Les billes du Pachinko roulent vers leur destin

Claire, presque trente ans, vient de Suisse où elle vit, pour retrouver ses grands-parents à Tokyo. Elle compte partir avec eux en voyage pour la Corée, pays dont ils sont originaires et qu’ils ont fui au moment de la guerre. À Tokyo, ils gagnent leur vie en tenant un Pachinko.

Élément central de la narration, le Pachinko du titre ressemble vaguement au flipper qu’on trouve dans les cafés français (différence fondamentale, le Pachinko se tient à la verticale). Typiquement coréen, ce jeu me semble relever surtout du hasard, même si Elisa Shua Dusapin indique que les meilleurs joueurs utilisent quelques mouvements subtils de la main pour tenter de le contrôler.
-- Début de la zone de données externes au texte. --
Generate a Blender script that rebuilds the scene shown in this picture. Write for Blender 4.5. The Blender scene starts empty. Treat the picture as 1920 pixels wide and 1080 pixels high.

Qu’ils tiennent un Pachinko me semble donc particulièrement révélateur de la vie des grands-parents de Claire qui aimaient et aiment encore leur pays – la Corée – mais que le destin (à mettre en parallèle du hasard gouvernant le jeu) leur a fait quitter définitivement pour faire leur vie au Japon.

En attendant l’escapade en Corée

Claire s’occupe en venant voir régulièrement, à la demande de la mère, Mieko une Japonaise de 10 ans, pour lui donner des cours de français. Trouvant Mieko trop renfermée, la mère profite de la présence de Claire pour la faire sortir un peu. De ce fait, entre Mieko et Claire une relation de confiance s’instaure, un peu de grande sœur à petite sœur. Ayant appris ce qu’ils font, Mieko demande à Claire de prévoir une visite au Pachinko de ses grands-parents. Claire promet, mais assez mollement, probablement parce qu’elle considère que ce n’est pas vraiment un lieu pour une fille de cet âge. Elle préfère l’emmener au zoo où dans un parc du genre Disney.

À Tokyo

Claire ne se contente pas de cette activité d’employée de maison. En retrouvant ses grands-parents qu’elle n’avait plus vus depuis longtemps, elle se rapproche de ses racines, même si les vraies racines sont à l’étranger. Et elle s’intéresse à tout ce qu’elle observe sur place, à Tokyo, ville qui apparaît très vivante sous la plume d’Elisa Shua Dusapin. Claire observe comment les expatriés coréens sont considérés. On apprend ainsi que pour les employés du Pachinko, la retraite sera différente pour les Coréens qui toucheront quelque chose contrairement au Japonais qui ont donc tout intérêt à y travailler tant qu’ils le peuvent. De plus, Claire a des échanges par messagerie Internet avec son compagnon resté en Suisse, un enseignant.

Impressions

Celles laissées par ce livre sont étonnantes, car il ne s’y passe pas grand-chose de vraiment marquant, sauf à la fin quand Claire s’apprête à s’envoler avec ses grands-parents vers la Corée. Par contre, avec une grande économie de moyens (le livre ne fait que 140 pages tout compris), Elisa Shua Dusapin s’arrange pour faire sentir beaucoup de choses. Son art est donc de profiter de chaque circonstance pour glisser des détails révélateurs au passage. C’est un peu comme une succession de séquences cinématographiques où on verrait un personnage déambuler dans une ville et y rencontrer un certain nombre de personnes sans que rien d’autre ne se passe que quelques instants de la vie du personnage. Elisa Shua Dusapin s’intéresse bien évidemment à ce qui constitue la personnalité de Claire qui doit beaucoup à ses propres origines (née en Dordogne d’un père français et d’une mère sud-coréenne, elle s’est installée en Suisse et en a obtenu la nationalité), sans qu’on puisse identifier précisément si quoi que ce soit lui ressemblerait plus particulièrement. Elle nourrit son personnage des situations qu’elle lui fait vivre, des lieux où elle passe et des personnages qu’elle croise et rencontre. Le style est donc plutôt simple, avec des phrases courtes dans l’ensemble, sans grandes envolées, mais une justesse de description qui fait qu’on sent bien tout ce qui se passe, y compris dans les esprits. La confrontation entre les cultures européenne, japonaise et coréenne est au cœur du roman, dans tout ce qui apparaît au fil des échanges et rencontres de Claire.